# START OF MATERIAL

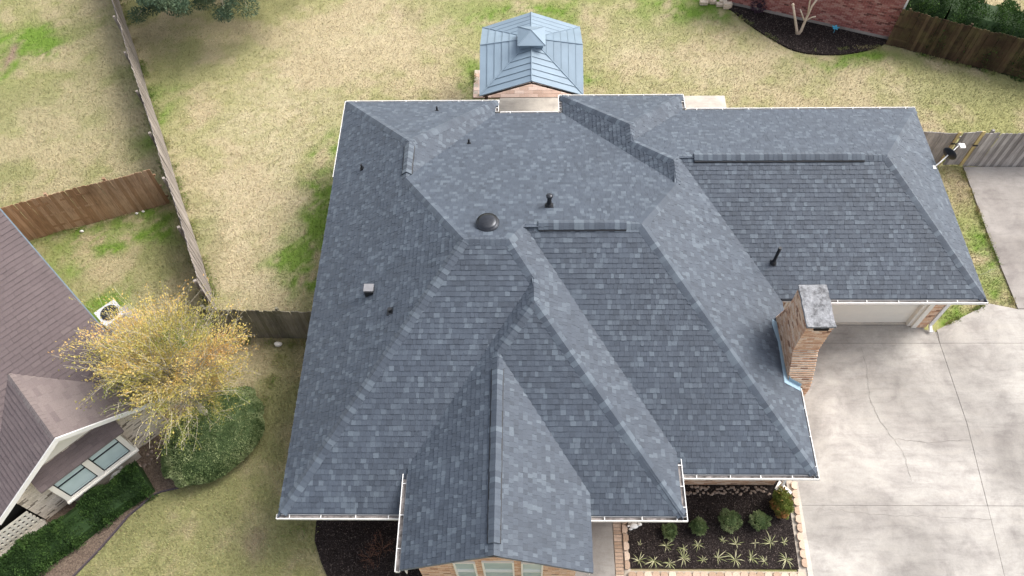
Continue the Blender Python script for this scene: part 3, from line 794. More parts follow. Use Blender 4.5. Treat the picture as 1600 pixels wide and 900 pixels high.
# ridge vents: a raised black vent strip with caps laid over it
def ridge_vent(s1, s2, p, q):
    p3, q3 = Vector(P3(s1, p)), Vector(P3(s1, q)); d = (q3-p3).normalized()
    nA, nB = S[s1].normal(), S[s2].normal(); vent = MB()
    def down(n):
        s = n.cross(d).normalized(); return s if s.z < 0 else -s
    a, b = down(nA), down(nB); up = Vector((0, 0, 1)); vs = []
    for c in (p3, q3): vs += [c+a*.200+up*.050, c+up*.06, c+b*.200+up*.050, c+b*.200-up*.03, c+a*.200-up*.03]
    fs = [(0, 5, 6, 1), (1, 6, 7, 2), (2, 7, 8, 3), (3, 8, 9, 4), (4, 9, 5, 0), (0, 1, 2, 3, 4), (9, 8, 7, 6, 5)]
    vent.add([tuple(x) for x in vs], fs); vent.build('ridge_vent', M_BLACK, roof)
    cap_line(p3-d*.01, q3+d*.01, nA, nB, caps, wd=.172, lift=.085, thick=.012)
ridge_vent('S3', 'N', (.33, 13.17), (2.76, 13.17)); ridge_vent('NG', 'SG', (5.21, 16.53), (10.45, 16.53))
ridge_vent('Ww', 'Eg', (-.77, 4.66), (-.77, 9.13)); ridge_vent('W', 'NWe', (-3.72, 15.93), (-3.72, 17.10))
caps.sort(key=lambda c: -proj_scale(c[1])*(1 if at_frame(c[1]) else 0))
restc = MB()
for i, (m, _) in enumerate(caps):
    if i < 300: m.build('ridge_cap', M_SH, roof)
    else: restc.add(m.v, m.f); restc.t[-len(m.t):] = m.t
restc.build('ridge_cap_run', M_SH, roof, kind='stuff')

# gutters ---------------------------------------------------------
def gutter(p0, p1, nrm, z, hang=.9, off=0.0, dirt=True, parent=None, wid=.125):
    """open-topped white gutter whose outer lip runs p0->p1; nrm points away from the house"""
    p0, p1 = Vector((p0[0], p0[1], 0)), Vector((p1[0], p1[1], 0)); n = Vector((nrm[0], nrm[1], 0))
    d = (p1-p0).normalized()
    prof = [(0, 0), (0, -.10), (-.10, -.125), (-wid, -.125), (-wid, -.01), (-wid+.008, -.01), (-wid+.008, -.113), (-.10, -.113), (-.014, -.09), (-.022, -.005), (-.022, 0)]
    vs = []
    for p in (p0, p1):
        for a, b in prof: v = p+n*a; vs.append((v.x, v.y, z+b))
    k = len(prof)
    fs = [(i, (i+1) % k, k+(i+1) % k, k+i) for i in range(k)]+[tuple(range(k-1, -1, -1)), tuple(range(k, 2*k))]
    m = MB(); m.add(vs, fs); g = m.build('gutter', M_WHITE, parent or house)
    L = (p1-p0).length
    e = MB()                                   # end plates
    for p, s in ((p0, 1), (p1, -1)):
        q0, q1 = p-n*wid, p; e.obox((q0.x+d.x*.004*s, q0.y+d.y*.004*s), (q1.x+d.x*.004*s, q1.y+d.y*.004*s), .008, z-.122, z-.002)
    e.build('end_cap', M_WHITE, g)
    if dirt:
        f = MB(); a, b = p0-n*.065+d*.02, p1-n*.065-d*.02; f.obox((a.x, a.y), (b.x, b.y), .075, z-.110, z-.062); f.build('leaf_debris', M_DIRT, g)
    t = .35
    while t < L-.1 and hang:
        c = p0+d*t; a, b = c-n*(wid-.005), c-n*.012
        h = MB(); h.obox((a.x, a.y), (b.x, b.y), .022, z-.014, z-.002); h.build('hanger', M_WHITE, g); t += hang*random.uniform(.9, 1.1)
    return g
gutter((-6.55, 20.92), (-.98, 20.92), (0, 1), 2.75); gutter((-6.60, 20.9), (-6.60, 17.35), (-1, 0), 2.75, 0, dirt=False)
gutter((-1.0, 20.88), (-1.0, 20.34), (1, 0), 2.75, .3); gutter((-.94, 20.34), (1.12, 20.34), (0, 1), 2.75)
gutter((1.14, 21.14), (1.14, 20.34), (-1, 0), 2.75, .3); gutter((1.16, 21.16), (5.66, 21.16), (0, 1), 2.75)
gutter((5.68, 21.14), (5.68, 20.47), (1, 0), 2.75, .3); gutter((5.72, 20.46), (13.80, 20.46), (0, 1), 2.75)
gutter((-6.60, 5.77), (-3.22, 5.77), (0, -1), 2.75); gutter((-3.28, 6.92), (-3.28, 4.34), (-1, 0), 3.25, .8)
gutter((1.66, 5.73), (4.17, 5.73), (0, -1), 2.82); gutter((4.17, 5.75), (4.17, 7.42), (1, 0), 2.82, .55)
gutter((4.22, 6.93), (7.86, 6.93), (0, -1), 2.60); gutter((7.86, 6.94), (7.86, 9.60), (1, 0), 2.60, .8, dirt=False)
gutter((8.16, 12.42), (14.0, 12.42), (0, -1), 2.62)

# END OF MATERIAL

WHAT IS REQUIRED
Write out exactly the opening lines of the data, stopping after the line that holds "restc.build('ridge_cap_run', M_SH, roof, kind='stuff')". Exclude pictures.

REPLY TO THE EXERCISE
Continue the Blender Python script for this scene: part 3, from line 794. More parts follow. Use Blender 4.5. Treat the picture as 1600 pixels wide and 900 pixels high.
# ridge vents: a raised black vent strip with caps laid over it
def ridge_vent(s1, s2, p, q):
    p3, q3 = Vector(P3(s1, p)), Vector(P3(s1, q)); d = (q3-p3).normalized()
    nA, nB = S[s1].normal(), S[s2].normal(); vent = MB()
    def down(n):
        s = n.cross(d).normalized(); return s if s.z < 0 else -s
    a, b = down(nA), down(nB); up = Vector((0, 0, 1)); vs = []
    for c in (p3, q3): vs += [c+a*.200+up*.050, c+up*.06, c+b*.200+up*.050, c+b*.200-up*.03, c+a*.200-up*.03]
    fs = [(0, 5, 6, 1), (1, 6, 7, 2), (2, 7, 8, 3), (3, 8, 9, 4), (4, 9, 5, 0), (0, 1, 2, 3, 4), (9, 8, 7, 6, 5)]
    vent.add([tuple(x) for x in vs], fs); vent.build('ridge_vent', M_BLACK, roof)
    cap_line(p3-d*.01, q3+d*.01, nA, nB, caps, wd=.172, lift=.085, thick=.012)
ridge_vent('S3', 'N', (.33, 13.17), (2.76, 13.17)); ridge_vent('NG', 'SG', (5.21, 16.53), (10.45, 16.53))
ridge_vent('Ww', 'Eg', (-.77, 4.66), (-.77, 9.13)); ridge_vent('W', 'NWe', (-3.72, 15.93), (-3.72, 17.10))
caps.sort(key=lambda c: -proj_scale(c[1])*(1 if at_frame(c[1]) else 0))
restc = MB()
for i, (m, _) in enumerate(caps):
    if i < 300: m.build('ridge_cap', M_SH, roof)
    else: restc.add(m.v, m.f); restc.t[-len(m.t):] = m.t
restc.build('ridge_cap_run', M_SH, roof, kind='stuff')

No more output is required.